### RECORDED DATA
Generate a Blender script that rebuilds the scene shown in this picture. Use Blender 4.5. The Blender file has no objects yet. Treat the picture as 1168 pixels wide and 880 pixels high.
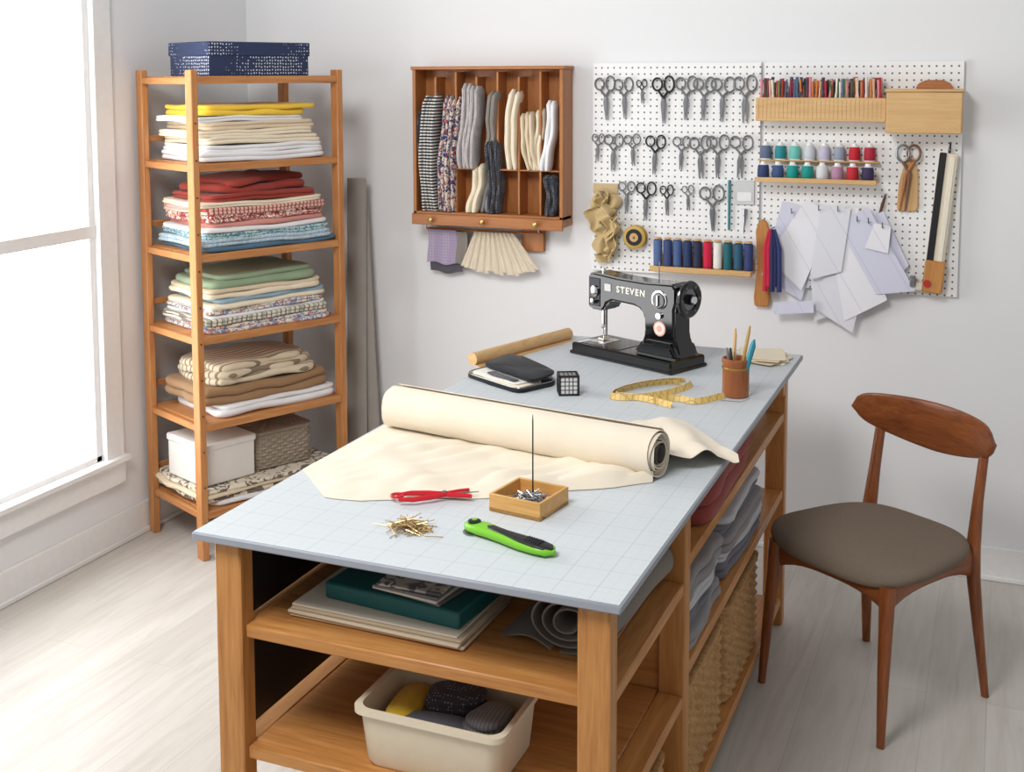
import bpy, bmesh, math, random
from mathutils import Vector, Matrix, noise
random.seed(7)
sc=bpy.context.scene
sc.view_settings.view_transform='Standard'
def lin(c):
    o=[]
    for x in c[:3]:
        x=x/255.0
        o.append(x/12.92 if x<=.04045 else ((x+.055)/1.055)**2.4)
    return (o[0],o[1],o[2],1)
# ---------------------------------------------------------------- materials
MC={}
def base(name,col,rough=.6,metal=0,spec=.5):
    m=bpy.data.materials.new(name);m.use_nodes=True
    nt=m.node_tree;bs=nt.nodes['Principled BSDF']
    bs.inputs['Base Color'].default_value=lin(col);bs.inputs['Roughness'].default_value=rough
    bs.inputs['Metallic'].default_value=metal;bs.inputs['Specular IOR Level'].default_value=spec
    return m,nt,bs
def N(nt,t,**k):
    n=nt.nodes.new(t)
    for a,b in k.items(): setattr(n,a,b)
    return n
def mth(nt,op,a,b=None,c=None):
    n=N(nt,'ShaderNodeMath',operation=op)
    for i,x in enumerate((a,b,c)):
        if x is None: continue
        if isinstance(x,(int,float)): n.inputs[i].default_value=x
        else: nt.links.new(x,n.inputs[i])
    return n.outputs[0]
def mixc(nt,f,a,b):
    n=N(nt,'ShaderNodeMix',data_type='RGBA')
    for i,x in ((0,f),(6,a),(7,b)):
        if isinstance(x,(int,float)): n.inputs[i].default_value=x
        elif isinstance(x,tuple): n.inputs[i].default_value=x
        else: nt.links.new(x,n.inputs[i])
    return n.outputs[2]
def coords(nt,scale=(1,1,1),loc=(0,0,0)):
    t=N(nt,'ShaderNodeTexCoord');mp=N(nt,'ShaderNodeMapping')
    mp.inputs['Scale'].default_value=scale;mp.inputs['Location'].default_value=loc
    nt.links.new(t.outputs['Object'],mp.inputs['Vector']);return mp.outputs[0]
def noi(nt,vec,scale,detail=4,dist=0,rough=.5):
    n=N(nt,'ShaderNodeTexNoise');n.inputs['Scale'].default_value=scale;n.inputs['Detail'].default_value=detail
    n.inputs['Distortion'].default_value=dist;n.inputs['Roughness'].default_value=rough
    nt.links.new(vec,n.inputs['Vector']);return n.outputs['Fac']
def bump(nt,bs,h,st=.2,d=.002):
    b=N(nt,'ShaderNodeBump');b.inputs['Strength'].default_value=st;b.inputs['Distance'].default_value=d
    nt.links.new(h,b.inputs['Height']);nt.links.new(b.outputs[0],bs.inputs['Normal'])
def plain(name,col,rough=.6,metal=0,spec=.5):
    if name in MC:return MC[name]
    m,nt,bs=base(name,col,rough,metal,spec)
    v=coords(nt);n=noi(nt,v,35,3)
    c=lin(col);d=tuple(x*.9 for x in c[:3])+(1,)
    nt.links.new(mixc(nt,n,d,c),bs.inputs['Base Color'])
    MC[name]=m;return m
def wood(name,c1,c2,axis,rough=.42,sc=1.0):
    k=name+axis
    if k in MC:return MC[k]
    m,nt,bs=base(k,c1,rough)
    s={'X':(1.2,16,16),'Y':(16,1.2,16),'Z':(16,16,1.2)}[axis]
    s=tuple(x*sc for x in s)
    v=coords(nt,s);n1=noi(nt,v,1.6,6,1.2,.6);v2=coords(nt,tuple(x*4 for x in s));n2=noi(nt,v2,2.5,3,.2)
    a=mth(nt,'MULTIPLY_ADD',n1,1.8,-.4)
    b=mth(nt,'MULTIPLY_ADD',n2,.9,-.45);f=mth(nt,'ADD',a,b)
    f=mth(nt,'MINIMUM',mth(nt,'MAXIMUM',f,0),1)
    nt.links.new(mixc(nt,f,lin(c1),lin(c2)),bs.inputs['Base Color'])
    bump(nt,bs,n2,.12,.001);MC[k]=m;return m
def fab(name,c,c2=None,kind='plain',s=60,c3=None,rough=.9,axis=0,w=.5):
    if name in MC:return MC[name]
    m,nt,bs=base(name,c,rough,0,.2)
    bs.inputs['Sheen Weight'].default_value=.15
    v=coords(nt);n=noi(nt,v,9,3)
    cl=lin(c);dk=tuple(x*.86 for x in cl[:3])+(1,)
    col=mixc(nt,n,dk,cl)
    sep=N(nt,'ShaderNodeSeparateXYZ');nt.links.new(v,sep.inputs[0])
    if kind=='stripe':
        x=sep.outputs[axis];f=mth(nt,'GREATER_THAN',mth(nt,'FRACT',mth(nt,'MULTIPLY',x,s)),1-w)
        col=mixc(nt,f,col,lin(c2))
        if c3:
            g=mth(nt,'GREATER_THAN',mth(nt,'FRACT',mth(nt,'MULTIPLY',x,s*.37)),.8)
            col=mixc(nt,g,col,lin(c3))
    if kind=='floral':
        f=mth(nt,'GREATER_THAN',noi(nt,v,s,3,1.5),.52);col=mixc(nt,f,col,lin(c2))
        if c3:
            g=mth(nt,'GREATER_THAN',noi(nt,coords(nt,(1,1,1),(3,5,7)),s*1.3,2,.5),.6);col=mixc(nt,g,col,lin(c3))
    if kind=='plaid':
        for i in range(3):
            f=mth(nt,'GREATER_THAN',mth(nt,'FRACT',mth(nt,'MULTIPLY',sep.outputs[i],s)),1-w)
            col=mixc(nt,mth(nt,'MULTIPLY',f,.6),col,lin(c2))
    if kind=='dots':
        vo=N(nt,'ShaderNodeTexVoronoi');vo.inputs['Scale'].default_value=s;vo.inputs['Randomness'].default_value=.25
        nt.links.new(v,vo.inputs['Vector'])
        f=mth(nt,'LESS_THAN',vo.outputs['Distance'],w);col=mixc(nt,f,col,lin(c2))
    nt.links.new(col,bs.inputs['Base Color'])
    bump(nt,bs,noi(nt,v,420,2),.25,.001)
    MC[name]=m;return m
# ---------------------------------------------------------------- builder
class B:
    def __init__(s,name,loc=(0,0,0),rz=0,M=None):
        s.name=name;s.v=[];s.f=[];s.mi=[];s.mats=[];s.M=M if M else Matrix.Translation(loc)@Matrix.Rotation(rz,4,'Z')
    def idx(s,m):
        if m not in s.mats:s.mats.append(m)
        return s.mats.index(m)
    def add(s,vs,fs,m,M=None):
        o=len(s.v);k=s.idx(m)
        for p in vs:
            p=Vector(p); s.v.append(M@p if M else p)
        for f in fs:
            s.f.append([o+i for i in f]);s.mi.append(k)
    def box(s,c,d,m,M=None,b=.002,rot=None):
        hx,hy,hz=d[0]/2,d[1]/2,d[2]/2;b=min(b,hx*.9,hy*.9,hz*.9)
        V=[];I={}
        for sx in(-1,1):
            for sy in(-1,1):
                for sz in(-1,1):
                    for a in range(3):
                        q=[sx*(hx-b),sy*(hy-b),sz*(hz-b)];q[a]=(sx*hx,sy*hy,sz*hz)[a]
                        I[(sx,sy,sz,a)]=len(V);V.append(q)
        F=[]
        for a in range(3):
            o=[i for i in range(3) if i!=a]
            for sg in(-1,1):
                f=[]
                for (p,q) in((-1,-1),(1,-1),(1,1),(-1,1)):
                    t=[0,0,0];t[a]=sg;t[o[0]]=p;t[o[1]]=q;f.append(I[tuple(t)+(a,)])
                F.append(f)
            for p in(-1,1):
                for q in(-1,1):
                    t=[0,0,0];t[o[0]]=p;t[o[1]]=q;t1=t[:];t1[a]=-1;t2=t[:];t2[a]=1
                    F.append([I[tuple(t1)+(o[0],)],I[tuple(t2)+(o[0],)],I[tuple(t2)+(o[1],)],I[tuple(t1)+(o[1],)]])
        for sx in(-1,1):
            for sy in(-1,1):
                for sz in(-1,1):F.append([I[(sx,sy,sz,a)] for a in range(3)])
        T=Matrix.Translation(c)
        if rot:T=T@Matrix.Rotation(rot[2],4,'Z')@Matrix.Rotation(rot[1],4,'Y')@Matrix.Rotation(rot[0],4,'X')
        s.add(V,F,m,(M@T) if M else T)
    def bb(s,x0,x1,y0,y1,z0,z1,m,b=.002,M=None):
        s.box(((x0+x1)/2,(y0+y1)/2,(z0+z1)/2),(abs(x1-x0),abs(y1-y0),abs(z1-z0)),m,M,b)
    def rings(s,R,m,cap=True,M=None,closed=True):
        n=len(R[0]);V=[p for r in R for p in r];F=[]
        for i in range(len(R)-1):
            for j in range(n if closed else n-1):
                k=(j+1)%n;F.append([i*n+j,i*n+k,(i+1)*n+k,(i+1)*n+j])
        if cap:
            F.append(list(range(n)));F.append([(len(R)-1)*n+j for j in range(n)])
        s.add(V,F,m,M)
    def tube(s,P,r,m,seg=8,M=None,cap=True,flat=1.0):
        P=[Vector(p) for p in P];n=len(P);R=[];pu=None
        for i,p in enumerate(P):
            t=(P[min(i+1,n-1)]-P[max(i-1,0)])
            if t.length<1e-9:t=Vector((0,0,1))
            t.normalize()
            if pu is None:
                pu=t.cross(Vector((0,0,1)))
                if pu.length<.1:pu=t.cross(Vector((0,1,0)))
            u=(pu-t*pu.dot(t)).normalized();pu=u;w=t.cross(u)
            rr=r[i] if isinstance(r,(list,tuple)) else r
            R.append([p+(u*math.cos(a)+w*math.sin(a)*flat)*rr for a in [2*math.pi*k/seg for k in range(seg)]])
        s.rings(R,m,cap,M)
    def lathe(s,prof,m,c=(0,0,0),seg=24,M=None,axis='Z'):
        R=[]
        for r,z in prof:
            ring=[]
            for k in range(seg):
                a=2*math.pi*k/seg;x,y=r*math.cos(a),r*math.sin(a)
                if axis=='Z':q=(x,y,z)
                elif axis=='Y':q=(x,z,y)
                else:q=(z,x,y)
                ring.append(Vector(q)+Vector(c))
            R.append(ring)
        s.rings(R,m,True,M)
    def ext(s,poly,th,m,M=None,bev=0,seg=2):
        """poly in local XZ, thickness along Y (0..th)"""
        bm=bmesh.new();vs=[bm.verts.new((p[0],0,p[1])) for p in poly];f=bm.faces.new(vs)
        r=bmesh.ops.extrude_face_region(bm,geom=[f])
        bmesh.ops.translate(bm,vec=(0,th,0),verts=[g for g in r['geom'] if isinstance(g,bmesh.types.BMVert)])
        if bev:
            bmesh.ops.bevel(bm,geom=[e for e in bm.edges],offset=bev,segments=seg,affect='EDGES',clamp_overlap=True)
        bm.verts.index_update()
        s.add([v.co.copy() for v in bm.verts],[[v.index for v in f.verts] for f in bm.faces],m,M);bm.free()
    def sheet(s,fn,nu,nv,m,th=.002,M=None):
        n=(nu+1)*(nv+1)
        V=[Vector(fn(i/nu,j/nv)) for i in range(nu+1) for j in range(nv+1)]
        nr=[]
        for i in range(nu+1):
            for j in range(nv+1):
                a=V[min(i+1,nu)*(nv+1)+j]-V[max(i-1,0)*(nv+1)+j];b=V[i*(nv+1)+min(j+1,nv)]-V[i*(nv+1)+max(j-1,0)]
                c=a.cross(b);nr.append(c.normalized() if c.length>1e-12 else Vector((0,0,1)))
        V2=[V[k]+nr[k]*th for k in range(n)]
        q=lambda i,j:i*(nv+1)+j
        F=[]
        for i in range(nu):
            for j in range(nv):
                F.append([q(i,j),q(i,j+1),q(i+1,j+1),q(i+1,j)]);F.append([n+x for x in F[-1]])
        for i in range(nu):
            for j in(0,nv):F.append([q(i,j),q(i+1,j),n+q(i+1,j),n+q(i,j)])
        for j in range(nv):
            for i in(0,nu):F.append([q(i,j),q(i,j+1),n+q(i,j+1),n+q(i,j)])
        s.add(V+V2,F,m,M)
    def slab(s,cx,cy,z,sx,sy,h,m,rot=0,jit=.004,corner=.03,sd=None,top=.0,M=None,nper=10):
        """one soft folded leaf with rounded edges"""
        sd=random.random()*50 if sd is None else sd
        r=h/2;hx,hy=sx/2-r,sy/2-r;c=min(corner,hx*.8,hy*.8)
        out=[]
        cs=[(hx-c,hy-c,0),(-hx+c,hy-c,90),(-hx+c,-hy+c,180),(hx-c,-hy+c,270)]
        for k,(x,y,a0) in enumerate(cs):
            for t in range(4):
                a=math.radians(a0+t*30);out.append((x+c*math.cos(a),y+c*math.sin(a),math.cos(a),math.sin(a)))
            x2,y2,b0=cs[(k+1)%4];a=math.radians(b0)
            p=(x+c*math.cos(math.radians(a0+90)),y+c*math.sin(math.radians(a0+90)));q=(x2+c*math.cos(a),y2+c*math.sin(a))
            for t in range(1,nper):
                f=t/nper;out.append((p[0]+(q[0]-p[0])*f,p[1]+(q[1]-p[1])*f,math.cos(a),math.sin(a)))
        R=[]
        def ring(sc_,off,zz,tp):
            g=[]
            for (x,y,nx,ny) in out:
                j=noise.noise(Vector((x*9+sd,y*9,z*17)))*jit*2
                X=(x*sc_+nx*(off+j)*(1 if sc_==1 else sc_));Y=(y*sc_+ny*(off+j)*(1 if sc_==1 else sc_))
                dz=noise.noise(Vector((X*7,Y*7,sd)))*jit
                g.append(Vector((X,Y,zz+dz+tp)))
            R.append(g)
        for q in(.02,.4,.75):ring(q,0,0,0)
        for k in range(7):
            a=math.radians(-90+k*30);ring(1,r*math.cos(a),r+r*math.sin(a),0)
        for q in(.9,.7,.45,.2,.02):ring(q,0,h,top*(1-q*q))
        T=Matrix.Translation((cx,cy,z))@Matrix.Rotation(rot,4,'Z')
        s.rings(R,m,True,(M@T) if M else T)
    def fold(s,cx,cy,z,sx,sy,h,m,leaves=3,rot=0,jit=.004,top=0):
        sd=random.random()*50;hh=h/leaves
        for i in range(leaves):
            s.slab(cx+random.uniform(-.003,.003),cy+random.uniform(-.003,.003),z+i*hh,sx-random.random()*.008,sy-random.random()*.008,hh*1.04,m,rot,jit,sd=sd,top=top if i==leaves-1 else 0)
        return z+h
    def done(s,ang=40):
        me=bpy.data.meshes.new(s.name);me.from_pydata([tuple(v) for v in s.v],[],s.f)
        for m in s.mats:me.materials.append(m)
        for p,k in zip(me.polygons,s.mi):p.material_index=k
        bm=bmesh.new();bm.from_mesh(me);bmesh.ops.recalc_face_normals(bm,faces=bm.faces);bm.to_mesh(me);bm.free()
        for p in me.polygons:p.use_smooth=True
        me.set_sharp_from_angle(angle=math.radians(ang))
        ob=bpy.data.objects.new(s.name,me);ob.matrix_world=s.M;bpy.context.collection.objects.link(ob);return ob
def T(x,y,z,rz=0,ry=0,rx=0):
    return Matrix.Translation((x,y,z))@Matrix.Rotation(rz,4,'Z')@Matrix.Rotation(ry,4,'Y')@Matrix.Rotation(rx,4,'X')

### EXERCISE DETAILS
Which lines contain the word "objects"? Copy each of them.

### RESPONSE
Generate a Blender script that rebuilds the scene shown in this picture. Use Blender 4.5. The Blender file has no objects yet. Treat the picture as 1168 pixels wide and 880 pixels high.
        ob=bpy.data.objects.new(s.name,me);ob.matrix_world=s.M;bpy.context.collection.objects.link(ob);return ob